[start Data extract]

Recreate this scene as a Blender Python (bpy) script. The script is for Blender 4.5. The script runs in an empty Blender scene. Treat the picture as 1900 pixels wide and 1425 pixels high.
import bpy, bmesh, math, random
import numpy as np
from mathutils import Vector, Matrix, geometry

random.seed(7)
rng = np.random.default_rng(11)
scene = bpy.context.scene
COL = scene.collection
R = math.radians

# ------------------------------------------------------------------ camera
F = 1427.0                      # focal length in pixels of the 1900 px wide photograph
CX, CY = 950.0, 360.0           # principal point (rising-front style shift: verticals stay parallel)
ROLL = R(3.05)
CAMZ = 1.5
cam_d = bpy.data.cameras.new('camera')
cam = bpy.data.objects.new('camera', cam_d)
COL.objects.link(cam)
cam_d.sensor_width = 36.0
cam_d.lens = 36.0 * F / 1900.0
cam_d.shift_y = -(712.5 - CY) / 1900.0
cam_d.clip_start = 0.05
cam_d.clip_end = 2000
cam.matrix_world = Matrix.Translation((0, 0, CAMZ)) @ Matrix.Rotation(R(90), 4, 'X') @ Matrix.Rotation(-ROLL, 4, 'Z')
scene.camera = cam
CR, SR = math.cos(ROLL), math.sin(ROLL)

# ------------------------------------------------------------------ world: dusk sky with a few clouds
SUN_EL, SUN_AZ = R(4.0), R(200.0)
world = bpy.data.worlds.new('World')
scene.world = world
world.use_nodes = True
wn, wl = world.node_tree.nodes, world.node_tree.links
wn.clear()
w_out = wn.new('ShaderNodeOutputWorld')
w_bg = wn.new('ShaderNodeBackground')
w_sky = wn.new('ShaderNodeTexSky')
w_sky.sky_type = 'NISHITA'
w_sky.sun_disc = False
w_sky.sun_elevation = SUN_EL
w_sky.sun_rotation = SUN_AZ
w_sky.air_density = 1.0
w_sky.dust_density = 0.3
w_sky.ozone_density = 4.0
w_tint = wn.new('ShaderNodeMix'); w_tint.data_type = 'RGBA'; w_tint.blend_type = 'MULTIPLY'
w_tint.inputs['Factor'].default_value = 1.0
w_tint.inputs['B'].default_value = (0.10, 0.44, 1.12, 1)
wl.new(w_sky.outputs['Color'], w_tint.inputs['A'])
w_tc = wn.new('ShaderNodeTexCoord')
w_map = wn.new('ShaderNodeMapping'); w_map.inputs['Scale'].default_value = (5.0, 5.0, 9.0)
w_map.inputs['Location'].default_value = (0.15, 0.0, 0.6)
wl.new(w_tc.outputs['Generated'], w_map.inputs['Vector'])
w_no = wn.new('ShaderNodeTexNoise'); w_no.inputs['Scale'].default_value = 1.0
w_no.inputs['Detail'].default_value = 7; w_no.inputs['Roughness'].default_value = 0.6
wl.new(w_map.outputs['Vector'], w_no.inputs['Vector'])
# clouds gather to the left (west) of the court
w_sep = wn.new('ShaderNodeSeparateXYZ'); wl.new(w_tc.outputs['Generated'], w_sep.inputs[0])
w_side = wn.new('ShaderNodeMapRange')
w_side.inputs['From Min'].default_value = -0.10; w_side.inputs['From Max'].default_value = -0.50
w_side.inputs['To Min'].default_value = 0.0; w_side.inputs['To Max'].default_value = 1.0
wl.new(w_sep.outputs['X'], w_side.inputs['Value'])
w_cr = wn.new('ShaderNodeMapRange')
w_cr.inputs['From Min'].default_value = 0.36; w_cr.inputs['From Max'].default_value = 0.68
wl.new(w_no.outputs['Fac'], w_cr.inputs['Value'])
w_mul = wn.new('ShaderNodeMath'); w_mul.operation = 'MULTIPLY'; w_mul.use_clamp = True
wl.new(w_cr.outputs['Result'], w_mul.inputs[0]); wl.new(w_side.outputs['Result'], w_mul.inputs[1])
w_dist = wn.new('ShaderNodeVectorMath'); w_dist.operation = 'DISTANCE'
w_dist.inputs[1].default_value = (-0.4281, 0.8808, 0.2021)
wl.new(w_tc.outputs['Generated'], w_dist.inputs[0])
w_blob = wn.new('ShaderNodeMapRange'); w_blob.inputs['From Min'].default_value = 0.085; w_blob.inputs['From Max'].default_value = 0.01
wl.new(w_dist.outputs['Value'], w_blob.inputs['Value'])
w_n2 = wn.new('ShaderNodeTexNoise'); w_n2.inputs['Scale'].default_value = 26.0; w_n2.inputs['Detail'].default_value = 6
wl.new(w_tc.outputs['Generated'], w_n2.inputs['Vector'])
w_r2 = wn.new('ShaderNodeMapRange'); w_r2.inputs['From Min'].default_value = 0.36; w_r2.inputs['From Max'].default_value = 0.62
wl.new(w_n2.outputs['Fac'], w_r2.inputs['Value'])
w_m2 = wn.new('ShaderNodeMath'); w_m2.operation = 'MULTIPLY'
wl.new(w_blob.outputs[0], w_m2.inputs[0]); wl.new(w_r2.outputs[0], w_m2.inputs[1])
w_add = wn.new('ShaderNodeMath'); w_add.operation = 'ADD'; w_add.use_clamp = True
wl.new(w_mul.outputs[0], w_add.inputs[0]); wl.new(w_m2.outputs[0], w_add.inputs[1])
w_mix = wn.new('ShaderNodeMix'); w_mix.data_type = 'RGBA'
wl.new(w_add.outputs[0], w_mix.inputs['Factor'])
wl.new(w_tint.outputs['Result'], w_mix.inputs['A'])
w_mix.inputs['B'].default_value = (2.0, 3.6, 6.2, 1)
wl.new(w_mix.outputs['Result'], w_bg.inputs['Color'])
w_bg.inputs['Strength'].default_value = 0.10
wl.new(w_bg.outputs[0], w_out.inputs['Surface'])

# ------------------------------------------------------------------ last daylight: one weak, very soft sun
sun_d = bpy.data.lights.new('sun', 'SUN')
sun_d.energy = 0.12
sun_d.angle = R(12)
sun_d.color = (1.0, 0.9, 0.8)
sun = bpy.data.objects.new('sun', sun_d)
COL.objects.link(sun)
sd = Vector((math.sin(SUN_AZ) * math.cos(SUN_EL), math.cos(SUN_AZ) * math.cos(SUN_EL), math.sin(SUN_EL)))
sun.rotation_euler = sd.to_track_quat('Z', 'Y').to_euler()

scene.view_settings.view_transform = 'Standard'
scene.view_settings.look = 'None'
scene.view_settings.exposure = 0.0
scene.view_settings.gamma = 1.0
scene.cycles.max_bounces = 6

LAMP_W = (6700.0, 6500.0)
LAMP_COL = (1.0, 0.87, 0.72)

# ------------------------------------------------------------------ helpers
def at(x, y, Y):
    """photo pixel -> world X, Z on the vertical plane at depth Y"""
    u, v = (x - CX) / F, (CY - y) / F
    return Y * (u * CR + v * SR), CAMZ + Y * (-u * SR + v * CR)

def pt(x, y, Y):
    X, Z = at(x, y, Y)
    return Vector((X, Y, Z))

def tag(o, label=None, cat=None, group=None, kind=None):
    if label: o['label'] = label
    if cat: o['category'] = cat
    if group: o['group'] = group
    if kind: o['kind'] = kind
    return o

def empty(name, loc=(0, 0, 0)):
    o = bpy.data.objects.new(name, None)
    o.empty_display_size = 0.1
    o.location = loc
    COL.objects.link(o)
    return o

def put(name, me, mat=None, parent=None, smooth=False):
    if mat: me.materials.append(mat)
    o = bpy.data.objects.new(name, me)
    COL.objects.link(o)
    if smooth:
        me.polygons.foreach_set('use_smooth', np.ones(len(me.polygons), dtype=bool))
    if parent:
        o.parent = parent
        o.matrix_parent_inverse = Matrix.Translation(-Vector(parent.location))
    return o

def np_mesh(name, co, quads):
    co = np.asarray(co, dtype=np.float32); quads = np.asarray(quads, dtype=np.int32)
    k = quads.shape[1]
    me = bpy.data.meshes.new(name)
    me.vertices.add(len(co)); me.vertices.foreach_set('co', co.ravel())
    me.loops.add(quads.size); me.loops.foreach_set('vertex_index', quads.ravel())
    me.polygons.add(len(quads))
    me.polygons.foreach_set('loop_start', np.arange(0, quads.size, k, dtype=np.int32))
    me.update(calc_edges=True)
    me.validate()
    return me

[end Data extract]

Exercise brief:
Copy the lines from the start of the data verbatim, stopping after the line containing "CR, SR = math.cos(ROLL), math.sin(ROLL)".

Response for this exercise:
Recreate this scene as a Blender Python (bpy) script. The script is for Blender 4.5. The script runs in an empty Blender scene. Treat the picture as 1900 pixels wide and 1425 pixels high.
import bpy, bmesh, math, random
import numpy as np
from mathutils import Vector, Matrix, geometry

random.seed(7)
rng = np.random.default_rng(11)
scene = bpy.context.scene
COL = scene.collection
R = math.radians

# ------------------------------------------------------------------ camera
F = 1427.0                      # focal length in pixels of the 1900 px wide photograph
CX, CY = 950.0, 360.0           # principal point (rising-front style shift: verticals stay parallel)
ROLL = R(3.05)
CAMZ = 1.5
cam_d = bpy.data.cameras.new('camera')
cam = bpy.data.objects.new('camera', cam_d)
COL.objects.link(cam)
cam_d.sensor_width = 36.0
cam_d.lens = 36.0 * F / 1900.0
cam_d.shift_y = -(712.5 - CY) / 1900.0
cam_d.clip_start = 0.05
cam_d.clip_end = 2000
cam.matrix_world = Matrix.Translation((0, 0, CAMZ)) @ Matrix.Rotation(R(90), 4, 'X') @ Matrix.Rotation(-ROLL, 4, 'Z')
scene.camera = cam
CR, SR = math.cos(ROLL), math.sin(ROLL)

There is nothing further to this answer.